## EXERCISE OBJECTIVE
Output the material below unchanged, apart from leaving out the pictures.

## SOURCE MATERIAL
★ ★ ★ ★

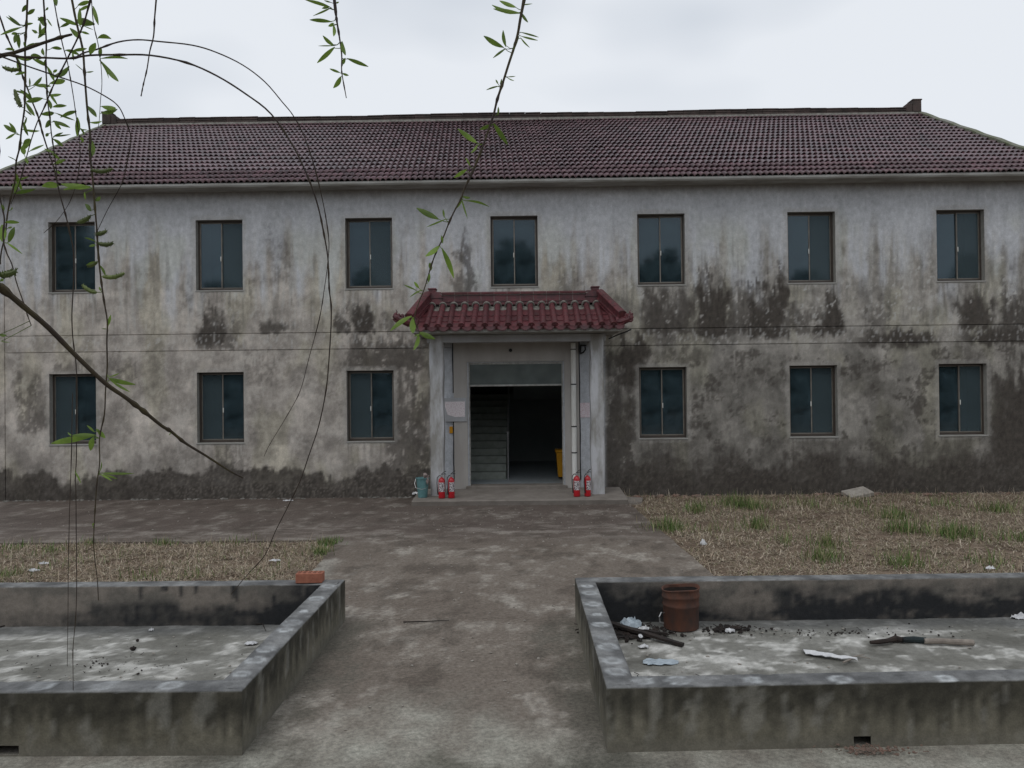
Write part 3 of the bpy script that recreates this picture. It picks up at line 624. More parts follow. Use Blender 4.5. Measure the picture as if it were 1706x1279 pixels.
sb_ = MB(); sb_.box(-1.50, -1.43, FY-.03, FY+.004, 1.32, 1.46, .006); so_ = sb_.build('switch_box', 'yellow', house)

# canopy ---------------------------------------------------------------
CY0, CZ0, CY1, CZ1 = 14.95, 3.42, 16.12, 4.0; CL = math.hypot(CY1-CY0, CZ1-CZ0); CA = math.atan2(CZ1-CZ0, CY1-CY0)
EX0, EX1, TX0, TX1 = -2.08, 1.93, -1.86, 1.60                        # eave ends and ridge ends
cd = MB(); cd.box(EX0, EX1, 14.985, FY+.004, 3.315, 3.40, .008); canopy = cd.build('canopy', 'cornice', house)
dk = MB(); n4 = [(EX0, CY0+.04, CZ0-.02), (EX1, CY0+.04, CZ0-.02), (TX1+.1, CY1, CZ1-.02), (TX0-.1, CY1, CZ1-.02), (EX0, FY, CZ0-.02), (EX1, FY, CZ0-.02), (TX1+.1, FY, CZ1-.02), (TX0-.1, FY, CZ1-.02)]
dk.add(n4, [(0, 1, 2, 3), (0, 3, 7, 4), (1, 5, 6, 2), (3, 2, 6, 7), (0, 4, 5, 1)]); dk.build('mortar_bed', 'mortar', canopy)
cw, cs = math.cos(CA), math.sin(CA)
def onslope(x, s, h): return Vector((x, CY0+s*cw-h*cs, CZ0+s*cs+h*cw))
def captile(Ln):
    m = MB(); n = 10; V = []; F = []
    for s, r in ((0, .060), (Ln*.34, .056), (Ln*.34+.002, .061), (Ln*.67, .057), (Ln*.67+.002, .061), (Ln, .056)):
        for k in range(n+1):
            a = math.pi*k/n; V.append((r*math.cos(a), s, .018+r*1.05*math.sin(a)))
    w = n+1
    for i in range(5):
        for k in range(n): F.append((i*w+k, i*w+k+1, (i+1)*w+k+1, (i+1)*w+k))
    m.add(V, F)
    V = []; F = []                                                    # round end disc with a raised rim
    for r, y in ((.066, 0.), (.066, -.012), (.052, -.014), (.050, -.006), (.022, -.006), (.016, -.012)):
        for k in range(14): a = 2*math.pi*k/14; V.append((r*math.cos(a), y, .024+r*math.sin(a)))
    for i in range(5):
        for k in range(14): F.append((i*14+k, i*14+(k+1) % 14, (i+1)*14+(k+1) % 14, (i+1)*14+k))
    F.append(tuple(range(70, 84))[::-1]); m.add(V, F); return m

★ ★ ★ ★

## REPLY TO THE TASK
Write part 3 of the bpy script that recreates this picture. It picks up at line 624. More parts follow. Use Blender 4.5. Measure the picture as if it were 1706x1279 pixels.
sb_ = MB(); sb_.box(-1.50, -1.43, FY-.03, FY+.004, 1.32, 1.46, .006); so_ = sb_.build('switch_box', 'yellow', house)

# canopy ---------------------------------------------------------------
CY0, CZ0, CY1, CZ1 = 14.95, 3.42, 16.12, 4.0; CL = math.hypot(CY1-CY0, CZ1-CZ0); CA = math.atan2(CZ1-CZ0, CY1-CY0)
EX0, EX1, TX0, TX1 = -2.08, 1.93, -1.86, 1.60                        # eave ends and ridge ends
cd = MB(); cd.box(EX0, EX1, 14.985, FY+.004, 3.315, 3.40, .008); canopy = cd.build('canopy', 'cornice', house)
dk = MB(); n4 = [(EX0, CY0+.04, CZ0-.02), (EX1, CY0+.04, CZ0-.02), (TX1+.1, CY1, CZ1-.02), (TX0-.1, CY1, CZ1-.02), (EX0, FY, CZ0-.02), (EX1, FY, CZ0-.02), (TX1+.1, FY, CZ1-.02), (TX0-.1, FY, CZ1-.02)]
dk.add(n4, [(0, 1, 2, 3), (0, 3, 7, 4), (1, 5, 6, 2), (3, 2, 6, 7), (0, 4, 5, 1)]); dk.build('mortar_bed', 'mortar', canopy)
cw, cs = math.cos(CA), math.sin(CA)
def onslope(x, s, h): return Vector((x, CY0+s*cw-h*cs, CZ0+s*cs+h*cw))
def captile(Ln):
    m = MB(); n = 10; V = []; F = []
    for s, r in ((0, .060), (Ln*.34, .056), (Ln*.34+.002, .061), (Ln*.67, .057), (Ln*.67+.002, .061), (Ln, .056)):
        for k in range(n+1):
            a = math.pi*k/n; V.append((r*math.cos(a), s, .018+r*1.05*math.sin(a)))
    w = n+1
    for i in range(5):
        for k in range(n): F.append((i*w+k, i*w+k+1, (i+1)*w+k+1, (i+1)*w+k))
    m.add(V, F)
    V = []; F = []                                                    # round end disc with a raised rim
    for r, y in ((.066, 0.), (.066, -.012), (.052, -.014), (.050, -.006), (.022, -.006), (.016, -.012)):
        for k in range(14): a = 2*math.pi*k/14; V.append((r*math.cos(a), y, .024+r*math.sin(a)))
    for i in range(5):
        for k in range(14): F.append((i*14+k, i*14+(k+1) % 14, (i+1)*14+(k+1) % 14, (i+1)*14+k))
    F.append(tuple(range(70, 84))[::-1]); m.add(V, F); return m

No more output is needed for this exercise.